Thursday, 1 April 2010

"Two tall tales."


I’ve currently got two short stories published and floating around in the literary domain.
The first is entitled Last Orders and is available in First Edition Magazine. It will soon be in print and in the shops but until then it is available here in electronic form – for a limited time, it’s only £1. I’ve blogged about the origins of this one before.
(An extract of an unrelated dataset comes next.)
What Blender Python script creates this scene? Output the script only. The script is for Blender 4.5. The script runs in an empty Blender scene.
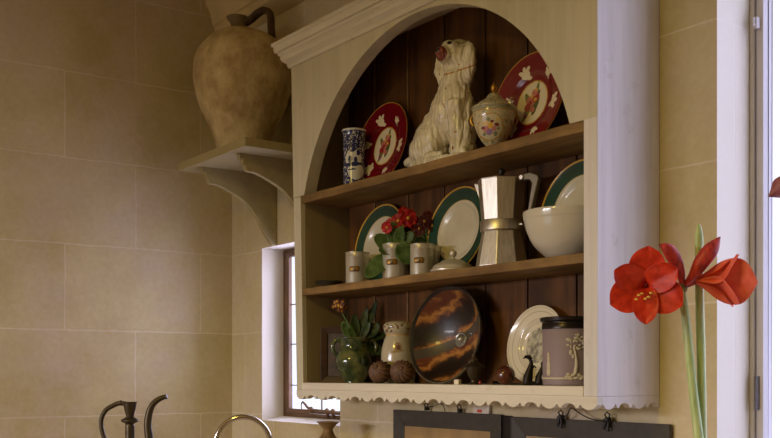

The second is entitled Eduard Aster and the Möbius Play and is available in blankpages issue 21. This story stemmed from a single sentence idea that came into my head: 'writer finds review of piece he/she hasn’t written yet'. The idea of making him a playwright came from watching Charlie Kaufman’s film Synecdoche, New York. The added complexity of the story and the layers of other characters came while I was writing it. The style is intentionally metafictional inspired in part by the academic-criticism-style of House of Leaves. Reading it back, the story seems overly pretentious: too many references to Greek theology and esoteric literature; the whole butterfly metaphor seems confused and underdeveloped; I can't fathom why I didn't think 'Edward' was a suitable name. Worse still, it’s very similar in content to Borges’ story An Examination of the Work of Herbert Quain. I do like the style of it but my favourite thing about it is the way blankpages have presented it.
Hope you enjoy them. I’m very glad to have them in print.